I think it was from my cousin, S, and 
she sent this tightly folded sheet of 
notebook paper, scrawled in pencil, telling me to 
copy it and send it
to twelve other people.  The bulk of the letter
was a list of fifteen names, with my cousin's
at the bottom.  The letter told me to copy the letter, with all the names except the first one,
and make sure my name was
at the bottom of the list.
I was then supposed to take that name that I deleted from the top of the list
and send that person at the top of the list
one dollar.

The hope is that,
if I sent this letter to the right people,
they would send it to the right people,
who would send it to the right people,
who would send it to the right people,
who would send it to the right people,
who would send it to the right people,
who would send it to the right people,
who would send it to the right people,
who would send it to the right people,
who would send it to the right people,
who would send it to the right people,
who would send it to the right people,
who would send it to the right people,
who would send it to the right people,
who would
ultimately
all send me a dollar
and I'd be able to retire at the age of 
sixteen.

My mother
saw the letter, and said:
"don't you dare send that letter to twelve people,
and don't you dare send her a dollar.  I'm 
going to tell S's mother (my mother's sister)
that she's sending those awful things out."

Awful things.

"The only person who is going to make money off of that
will be your cousin, and she'll make a dollar,
off of you!"

That's what my mother said.
And I sure as hell wasn't going
to be a fool
and send my stinking cousin
a dollar.

So I threw the thing out,
with my mother watching,
before she marched to the phone
and called her sister.

From that point on,
I considered
chain letters to be
vile,
a thing of the devil,
designed to deceive
pathetic people
like me.

~

Moms seem to be central figures in Chain Letters, and they tend to be
the voices of reason:



I'm not sure when this happened,
but mom has been replaced:

the Federal Government has 
acknowledged that people who trust
are fools, and that people who start
chain letters are scam artists.
They made it illegal;
here's a message about that
from the 



4.
Clearly,
there is an evil side to chain letters,
if chain letters
threaten
death to your mother
death to you
death to your dog
traffic accidents
bad dreams
whatever. . . .



It appears that the internet has caused 
the proliferation
of this genre
and no one is ever
asked to send
a dollar
to anyone anymore,
you just have to send the thing on
or be scared shitless.
That particularly type of chain letter
tends to target young people
who are easily scared shitless.

Now, why isn't there a law about that?

5.
The thing about Chain Letters
and our distrust of them
is that in our society,
there is the belief
that there are, essentially,
two different kind of people:
the scammers
and
the scammed;
aka
the wise
and 
the stupid;
aka
the deceitful
and
the trusting;
aka
the evil
and 
the good

and the two twains shall never meet,
and people never change.

This is a fundamental premise in our society.
And people are, either by choice or by nature,
one or the other,
and
if you send a dollar to the first name on the chain letter,
you will surely 
never receive a dollar.
You're better off
not sending the dollar and therefore not receiving the dollar,
rather than sending the dollar and being made to look like
a fool.




6.
Still, I look back
at the message I sent
to seven of my most forgiving friends,
and I am struck by the hope in it
a hope not too different
from my youthful hope
as I contemplating sending a dollar to someone I didn't know.

That message promised me something
magical,
something special.

And I think:
what is the most magical thing that could happen?
I won't get a penny,
nor will any of my friends,
but perhaps,
if I could throw aside my distrust --
indeed, if distrust was not the norm --
in four days,
my inbox will have six or seven messages in it
from six or seven women who would put me 
in their room of eight,
and each of those messages would have
the names of seven other women;
and each of those women would get e-mails
in four days
with seven more friends of friends.
And all these women let themselves think, for a little while at least:
May today there be peace within.

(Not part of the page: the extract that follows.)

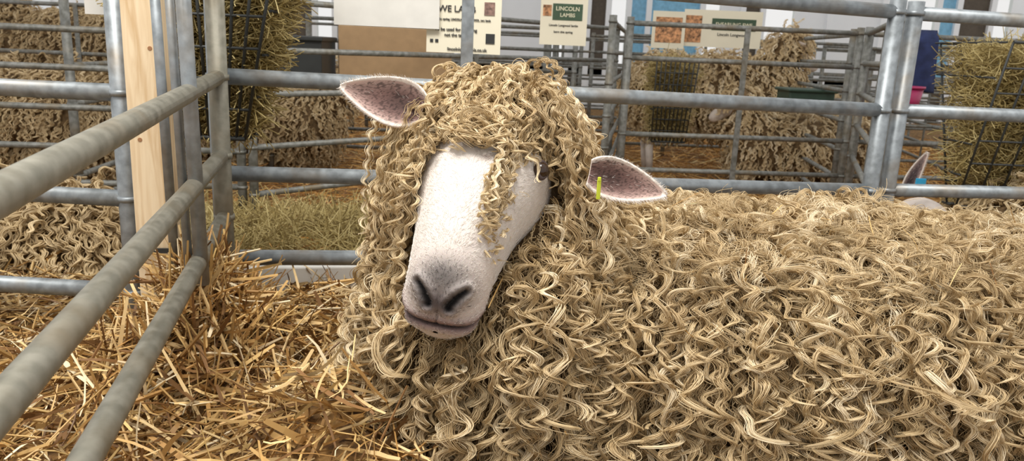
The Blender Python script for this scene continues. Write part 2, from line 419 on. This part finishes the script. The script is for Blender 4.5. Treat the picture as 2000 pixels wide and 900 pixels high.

May you trust that you are exactly where you are meant to be. May you not forget the infinite possibilities that are born of faith in yourself and others. May you use the gifts that you have received, and pass on the love that has been given to you. May you be content with yourself just the way you are. Let this knowledge settle into your bones, and allow your soul the freedom to sing, dance, praise and love. It is there for each and every one of us.
We would create an endless chain of women
all living in a virtual place called
our collective brains,
and if we all worked together,
we might actually accomplish
something peaceful 
and good.

We'd be wise, too,
to invite men, as well.
Men who won't break the chain.

Inherent in this type of chain letter
is a belief 
that there is a potential magic
in collective action
when that action involves
positive thought,
or thought that is grounded
unselfishly, 
in love.

Now that's worth more than a dollar.

~
At the heart of the chain letter,
even the evil chain letter,
are some essential human
emotions:
hope and fear, and
they are two sides
of the same coin
that we tender as we
plan for the future.

We hope for more money;
we fear someone will 
kill us
before we get more money,
and we fret over that
and then
we do nothing;
and nothing happens to us.


Society has a job
to keep us from
deceiving and destroying one another,
but that job would be easier
if people took the risk
to trust, 
to show love,
to love 
and 
be loved.

Generally,
for most people, 
the concept of doing those things
is pretty geeky, stupid, weak
gullible, naive,

when in actual fact,
to do those things
takes the most superhuman strength 
one can imagine.
And that could
have the power
to make magic.



Naive,
young, even,
but look at me,
after 424 years
of watching people
deceive,
lie,
kill,
rape,
abuse,
tease,
torment,
etcetcetcetc,

this is the only thing that makes sense.